Tuesday, August 16, 2016

Whoa.

Sometimes, when I have a bit of time on my hands, I'll look through the pictures that the people I follow on Instagram liked. Not only do I get a better idea of who they are (unless they're one of those people who like absolutely every picture they see, but even that tells me a lot) but I also find some really interesting Instagram accounts that I might not have otherwise found on my own. Like yesterday, for example, I was on a coffee break from my cleaning spree and decided to check in with Instagram. One of the writing accounts I follow had liked a picture from another account that was an online literary magazine.

"I've got time for some reading," I said to the cat who had just finished curling up on my lap, so I read through a few of the stories. I realized that each month had a submission theme, and curiosity led me to the submissions page to see what the themes would be for the rest of the year.

October's theme is "Epiphany," which brought about a sort of epiphany of my own. I had a short story ready to go that fit nicely into this theme. Vinyl was written back in January and February for a writing class, and it covered the topic of depression, love, death, and a sudden shift in thinking all in the space of 500ish words. Without any deliberation what so ever, I opened my email, attached the story, and jotted down a quick query email. The process, start to finish, took ten minutes. I hit "send," sat back, and only then did the full reality of what I had just done hit me.

For the first time ever, I submitted something I wrote for publication.
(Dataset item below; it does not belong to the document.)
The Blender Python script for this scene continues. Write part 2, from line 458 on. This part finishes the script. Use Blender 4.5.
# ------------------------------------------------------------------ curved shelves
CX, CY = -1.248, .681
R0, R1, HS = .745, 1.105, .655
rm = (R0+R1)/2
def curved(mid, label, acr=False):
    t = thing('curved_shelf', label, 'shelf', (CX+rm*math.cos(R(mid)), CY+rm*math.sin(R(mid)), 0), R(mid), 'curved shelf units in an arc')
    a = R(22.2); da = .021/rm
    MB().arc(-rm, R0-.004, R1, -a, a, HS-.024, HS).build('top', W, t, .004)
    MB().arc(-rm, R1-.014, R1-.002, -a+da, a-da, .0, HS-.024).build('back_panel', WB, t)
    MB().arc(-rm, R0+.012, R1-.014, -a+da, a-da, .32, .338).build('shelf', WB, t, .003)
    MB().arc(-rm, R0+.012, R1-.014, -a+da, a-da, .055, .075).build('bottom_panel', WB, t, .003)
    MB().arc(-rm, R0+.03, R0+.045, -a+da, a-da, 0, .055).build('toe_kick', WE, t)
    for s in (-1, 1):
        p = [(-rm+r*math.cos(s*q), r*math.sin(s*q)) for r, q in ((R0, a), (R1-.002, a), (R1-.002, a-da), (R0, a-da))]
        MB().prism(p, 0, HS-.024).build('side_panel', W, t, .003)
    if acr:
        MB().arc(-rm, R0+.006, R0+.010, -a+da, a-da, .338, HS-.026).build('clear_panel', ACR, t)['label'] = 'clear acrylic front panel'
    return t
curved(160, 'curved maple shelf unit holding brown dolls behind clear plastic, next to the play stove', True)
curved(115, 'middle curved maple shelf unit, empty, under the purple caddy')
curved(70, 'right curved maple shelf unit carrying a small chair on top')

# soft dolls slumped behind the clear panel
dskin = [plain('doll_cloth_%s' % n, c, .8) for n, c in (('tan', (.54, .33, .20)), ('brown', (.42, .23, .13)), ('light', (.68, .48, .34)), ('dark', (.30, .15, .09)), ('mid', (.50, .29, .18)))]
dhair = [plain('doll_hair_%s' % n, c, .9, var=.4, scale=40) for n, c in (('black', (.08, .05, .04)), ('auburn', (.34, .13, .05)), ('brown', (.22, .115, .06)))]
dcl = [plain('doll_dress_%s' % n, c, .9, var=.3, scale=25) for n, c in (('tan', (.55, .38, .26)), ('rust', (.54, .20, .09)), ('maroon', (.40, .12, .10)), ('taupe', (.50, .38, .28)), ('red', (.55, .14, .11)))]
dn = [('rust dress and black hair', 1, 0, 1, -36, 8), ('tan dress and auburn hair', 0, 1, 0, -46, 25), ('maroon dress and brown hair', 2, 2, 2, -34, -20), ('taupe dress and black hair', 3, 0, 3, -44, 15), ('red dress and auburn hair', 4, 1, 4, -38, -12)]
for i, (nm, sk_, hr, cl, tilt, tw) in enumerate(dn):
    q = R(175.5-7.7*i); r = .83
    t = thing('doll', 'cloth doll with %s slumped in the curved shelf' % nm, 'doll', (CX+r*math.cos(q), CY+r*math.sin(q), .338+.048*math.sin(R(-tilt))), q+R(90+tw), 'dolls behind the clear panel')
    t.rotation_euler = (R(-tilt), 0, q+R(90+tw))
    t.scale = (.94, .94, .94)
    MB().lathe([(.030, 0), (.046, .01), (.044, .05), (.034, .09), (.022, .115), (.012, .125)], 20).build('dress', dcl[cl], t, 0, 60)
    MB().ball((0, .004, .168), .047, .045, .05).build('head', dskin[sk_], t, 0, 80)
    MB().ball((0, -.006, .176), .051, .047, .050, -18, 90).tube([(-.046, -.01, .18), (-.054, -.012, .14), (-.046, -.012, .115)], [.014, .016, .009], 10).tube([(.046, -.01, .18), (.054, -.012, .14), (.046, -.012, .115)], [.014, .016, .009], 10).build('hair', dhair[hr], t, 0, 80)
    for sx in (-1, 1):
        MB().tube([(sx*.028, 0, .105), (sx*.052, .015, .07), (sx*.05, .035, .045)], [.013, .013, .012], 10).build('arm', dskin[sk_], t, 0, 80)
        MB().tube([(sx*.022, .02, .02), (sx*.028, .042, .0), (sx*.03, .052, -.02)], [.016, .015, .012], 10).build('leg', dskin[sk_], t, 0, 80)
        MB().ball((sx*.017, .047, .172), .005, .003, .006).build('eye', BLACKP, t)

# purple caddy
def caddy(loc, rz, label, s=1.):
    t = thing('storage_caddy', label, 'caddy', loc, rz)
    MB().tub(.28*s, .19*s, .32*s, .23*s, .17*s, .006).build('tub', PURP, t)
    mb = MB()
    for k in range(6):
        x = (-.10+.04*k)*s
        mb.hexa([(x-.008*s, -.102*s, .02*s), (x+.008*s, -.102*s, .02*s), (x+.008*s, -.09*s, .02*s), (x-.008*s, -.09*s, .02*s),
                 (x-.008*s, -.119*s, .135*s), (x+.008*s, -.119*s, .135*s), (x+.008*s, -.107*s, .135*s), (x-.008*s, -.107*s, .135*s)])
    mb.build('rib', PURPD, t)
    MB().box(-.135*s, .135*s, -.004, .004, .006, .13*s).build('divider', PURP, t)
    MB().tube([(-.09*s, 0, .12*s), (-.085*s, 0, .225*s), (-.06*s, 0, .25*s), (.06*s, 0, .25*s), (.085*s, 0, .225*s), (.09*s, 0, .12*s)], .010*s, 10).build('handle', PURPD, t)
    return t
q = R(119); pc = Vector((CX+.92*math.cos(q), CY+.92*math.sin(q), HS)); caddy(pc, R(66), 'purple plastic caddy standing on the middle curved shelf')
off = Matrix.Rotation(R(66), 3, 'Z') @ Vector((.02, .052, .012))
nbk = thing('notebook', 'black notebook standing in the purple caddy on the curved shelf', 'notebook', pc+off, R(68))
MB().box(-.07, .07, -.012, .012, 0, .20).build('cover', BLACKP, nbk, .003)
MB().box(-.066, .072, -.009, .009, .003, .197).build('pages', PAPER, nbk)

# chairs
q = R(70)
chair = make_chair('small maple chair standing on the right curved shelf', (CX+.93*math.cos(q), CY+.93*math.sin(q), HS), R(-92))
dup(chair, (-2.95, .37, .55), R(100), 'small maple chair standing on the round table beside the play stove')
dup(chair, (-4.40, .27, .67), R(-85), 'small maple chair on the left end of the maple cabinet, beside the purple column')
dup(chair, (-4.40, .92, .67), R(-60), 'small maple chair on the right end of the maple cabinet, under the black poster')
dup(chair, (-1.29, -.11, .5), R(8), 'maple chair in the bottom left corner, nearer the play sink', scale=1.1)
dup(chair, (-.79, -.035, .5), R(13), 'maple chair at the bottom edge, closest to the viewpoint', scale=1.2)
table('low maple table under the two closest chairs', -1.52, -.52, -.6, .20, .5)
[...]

The whole thing happened so fast that I didn't really have time to talk myself out of it, or even weigh the pros and cons, or ask myself if my story would be right for their magazine, or take the time to edit and spit-shine the story before I sent it. My hands did all the work before my brain had a chance to catch on to what was happening. Had I been completely in my right-mind before I went through with this, I may have rethought the line "You have the prestigious honor of being either my first publication or my first rejection. Either way, I will never forget you."

The result, however, was that my personality shone through, and that worked to my advantage. I received a reply from the editor that essentially communicated "Even if you write terrible stories, you write great emails," and she ended with telling me she would read the actual submission and get back to me. I was scared after sending the email, but I was really scared after hearing back so quickly.

The second reply rolled in shortly afterwards and I didn't even have to open the email to read the first three words: I love it. At that point, I'm fairly certain I stopped breathing. On a complete whim, without allowing my brain to get in the way and just following my heart, I became a soon-to-be-published writer. In October, Vinyl will be published. My very first submission was also my very first "Yes" and if that's not incredible, I don't know what is.

I'm on my way. It's said that the first time you do something is always the hardest, and I think I just cemented that this will not be true in my case. It's never again going to be this easy, but I'm starting the scoreboard off with a point in the "win" column and that is some mighty big inspiration to get my butt in the chair and keep writing.